__Stated exercise__. Wherever the string "pixels" appears in a line, extract that line.

__The input__.
◆ ◆ ◆ ◆ ◆
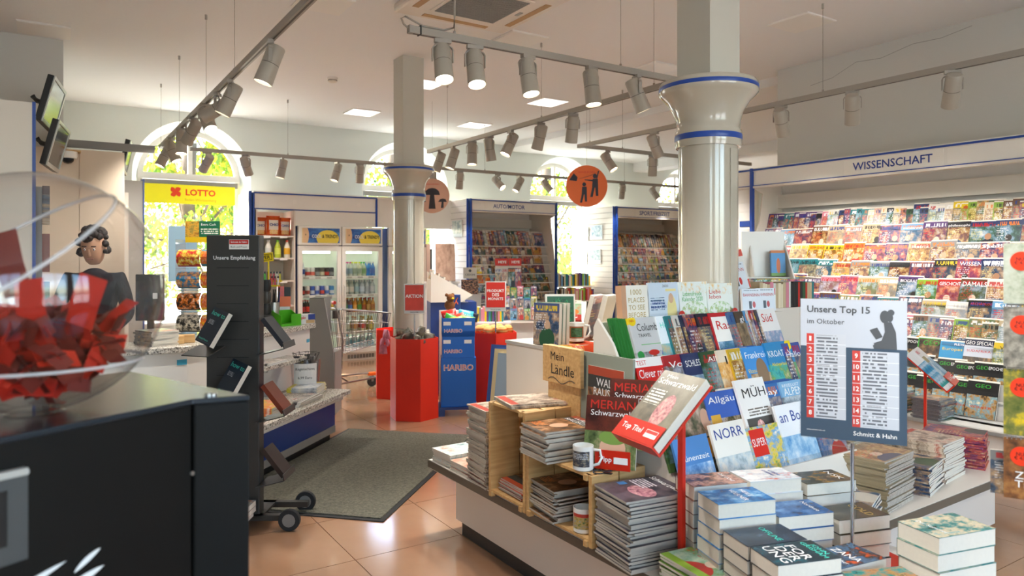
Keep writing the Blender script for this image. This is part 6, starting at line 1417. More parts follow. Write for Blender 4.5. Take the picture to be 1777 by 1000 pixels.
gl = thing('ticket_globe', 'large clear acrylic globe half full of red tickets on the black cabinet', 'globe', (-.016, 1.441, 1.4455))
prof = [(.2 * math.sin(R(a)), -.2 * math.cos(R(a))) for a in range(12, 181, 6)]
MB().lathe(prof, 48, cap=False).obj('sphere', M['globe'], gl, smooth=True)
MB().lathe([(.0, -.1956), (.0416, -.1956), (.045, -.2), (.0, -.2)], 24, cap=False).obj('flat_foot', M['globe'], gl)
sm = mat('acrylic_seam', '#f4f0ee', .12, alpha=.42)
MB().tube([(.2 * math.cos(R(k * 6)) * .81, .2 * math.sin(R(k * 6)) * .81, -.117) for k in range(60)], .003, 8, closed=True).obj('seam', sm, gl, smooth=True)
rimM = (Rv * -.35 + Uv * .80 - Fv * .48).normalized().to_track_quat('Z', 'Y').to_matrix().to_4x4()
MB().tube([rimM @ Vector((.2 * .93 * math.cos(R(k * 6)), .2 * .93 * math.sin(R(k * 6)), .2 * .36)) for k in range(60)], .0035, 8, closed=True).obj('opening_rim', sm, gl, smooth=True)
rtk = random.Random(5)
tkm = [mat('ticket_red', '#c02a18', .5, vary=(20, .25)), mat('ticket_rust', '#7c2c20', .55, vary=(20, .2)), mat('ticket_bright', '#d83a22', .45)]
TKM = []
for m in tkm:
    b = MB(); b.quads([(-.022, -.05, 0), (.022, -.05, 0), (.024, .0, .008), (-.02, 0, .008), (.022, .055, .002), (-.022, .055, .002)], [(0, 1, 2, 3), (3, 2, 4, 5)]); TKM.append(b.mesh('ticket', m))
for k in range(170):
    while True:
        p = Vector((rtk.uniform(-1, 1), rtk.uniform(-1, 1), rtk.uniform(-1, .0))) * .18
        if p.length < .165 and p.z < (-.035 if k < 110 else -.095): break
    o = add('raffle_ticket', TKM[rtk.choice((0, 0, 1, 1, 1, 2))], None, loc=(-.016 + p.x * .9, 1.441 + p.y * .9, 1.4455 + p.z), rot=(rtk.uniform(-1.2, 1.2), rtk.uniform(-1.2, 1.2), rtk.uniform(0, 6.3)), scale=.7, label='folded red paper ticket lying in the heap inside the clear globe', cat='ticket', group='tickets heaped in the globe')
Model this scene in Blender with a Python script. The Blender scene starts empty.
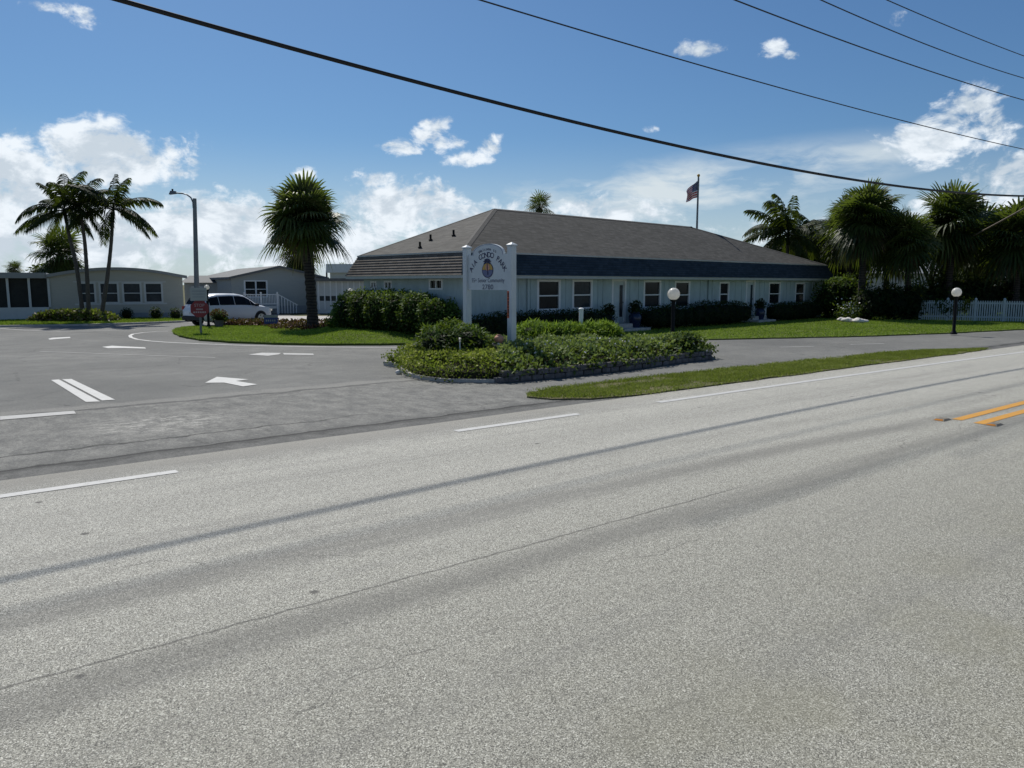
import bpy, math, random
import numpy as np
from mathutils import Vector, Matrix, noise as mnoise

random.seed(7)
rng = np.random.default_rng(11)
rad = math.radians
scene = bpy.context.scene
COL = scene.collection

# ------------------------------------------------------------------ camera model
F, H = 763.0, 2.1
PITCH = math.atan(100 / 763)
CP, SP = math.cos(PITCH), math.sin(PITCH)


def ray(x, y):
    r, u = (x - 512) / F, (384 - y) / F
    return Vector((r, CP + u * SP, -SP + u * CP))


def G(x, y, z=0.0):
    """photo pixel -> point of the horizontal plane at height z"""
    d = ray(x, y)
    t = (H - z) / -d.z
    return Vector((d.x * t, d.y * t, z))


def at(x, y, d):
    """photo pixel -> point d metres ahead"""
    v = ray(x, y)
    t = d / v.y
    return Vector((v.x * t, d, H + v.z * t))


ROAD = rad(90 - 51.7)
RC, RS = math.cos(ROAD), math.sin(ROAD)


def SN(s, n, z=0.0):
    return Vector((s * RC - n * RS, s * RS + n * RC, z))


cam = bpy.data.cameras.new('camera')
cam_o = bpy.data.objects.new('camera', cam)
COL.objects.link(cam_o)
cam.sensor_width = 36
cam.lens = 36 * F / 1024
cam.clip_end = 3000
cam_o.location = (0, 0, H)
cam_o.rotation_euler = (math.pi / 2 - PITCH, 0, 0)
scene.camera = cam_o

# ------------------------------------------------------------------ materials


class NT:
    def __init__(self, tree):
        self.t = tree
        self.n = tree.nodes
        self.l = tree.links

    def node(self, typ, **kw):
        nd = self.n.new(typ)
        for k, v in kw.items():
            setattr(nd, k, v)
        return nd

    def link(self, a, b):
        self.l.new(a, b)

    def put(self, sock, v):
        if isinstance(v, bpy.types.NodeSocket):
            self.l.new(v, sock)
        else:
            sock.default_value = v

    def math(self, op, a, b=0.0, c=None, clamp=False):
        nd = self.node('ShaderNodeMath', operation=op, use_clamp=clamp)
        self.put(nd.inputs[0], a)
        self.put(nd.inputs[1], b)
        if c is not None:
            self.put(nd.inputs[2], c)
        return nd.outputs[0]

    def vmath(self, op, a, b=(0, 0, 0)):
        nd = self.node('ShaderNodeVectorMath', operation=op)
        self.put(nd.inputs[0], a)
        self.put(nd.inputs[1], b)
        return nd.outputs['Value'] if op in ('LENGTH', 'DOT_PRODUCT', 'DISTANCE') else nd.outputs[0]

    def mix(self, fac, a, b, blend='MIX'):
        nd = self.node('ShaderNodeMix', data_type='RGBA', blend_type=blend)
        self.put(nd.inputs[0], fac)
        self.put(nd.inputs[6], a if isinstance(a, bpy.types.NodeSocket) else (*a[:3], 1))
        self.put(nd.inputs[7], b if isinstance(b, bpy.types.NodeSocket) else (*b[:3], 1))
        return nd.outputs[2]

    def noise(self, vec, scale, detail=3, rough=.55, dist=0.0):
        nd = self.node('ShaderNodeTexNoise')
        self.put(nd.inputs['Vector'], vec)
        nd.inputs['Scale'].default_value = scale
        nd.inputs['Detail'].default_value = detail
        nd.inputs['Roughness'].default_value = rough
        nd.inputs['Distortion'].default_value = dist
        return nd.outputs['Fac']

    def rng(self, v, a, b, c=0.0, d=1.0, smooth=True):
        nd = self.node('ShaderNodeMapRange', interpolation_type='SMOOTHSTEP' if smooth else 'LINEAR')
        self.put(nd.inputs[0], v)
        for i, q in enumerate((a, b, c, d)):
            self.put(nd.inputs[i + 1], q)
        return nd.outputs[0]

    def band(self, v, c, w, soft):
        d = self.math('ABSOLUTE', self.math('SUBTRACT', v, c))
        return self.rng(d, w, w + soft, 1.0, 0.0)


def new_mat(name):
    m = bpy.data.materials.new(name)
    m.use_nodes = True
    t = NT(m.node_tree)
    b = m.node_tree.nodes['Principled BSDF']
    return m, t, b


def bump(t, b, h, strength=.3, dist=.02):
    nd = t.node('ShaderNodeBump')
    nd.inputs['Strength'].default_value = strength
    nd.inputs['Distance'].default_value = dist
    t.put(nd.inputs['Height'], h)
    t.link(nd.outputs[0], b.inputs['Normal'])


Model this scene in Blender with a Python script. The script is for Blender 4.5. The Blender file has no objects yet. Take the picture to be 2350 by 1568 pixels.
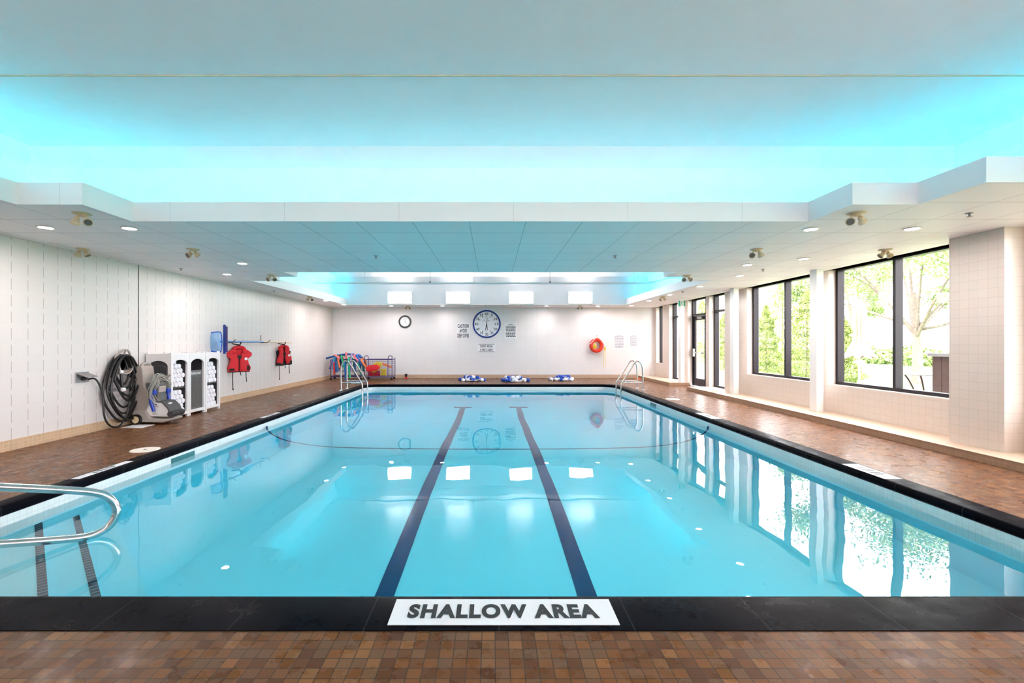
◆ ◆ ◆ ◆ ◆
__Complete answer__.
Keep writing the Blender script for this image. This is part 6, starting at line 1417. More parts follow. Write for Blender 4.5. Take the picture to be 1777 by 1000 pixels.
Model this scene in Blender with a Python script. The script is for Blender 4.5. The Blender file has no objects yet. Take the picture to be 2350 by 1568 pixels.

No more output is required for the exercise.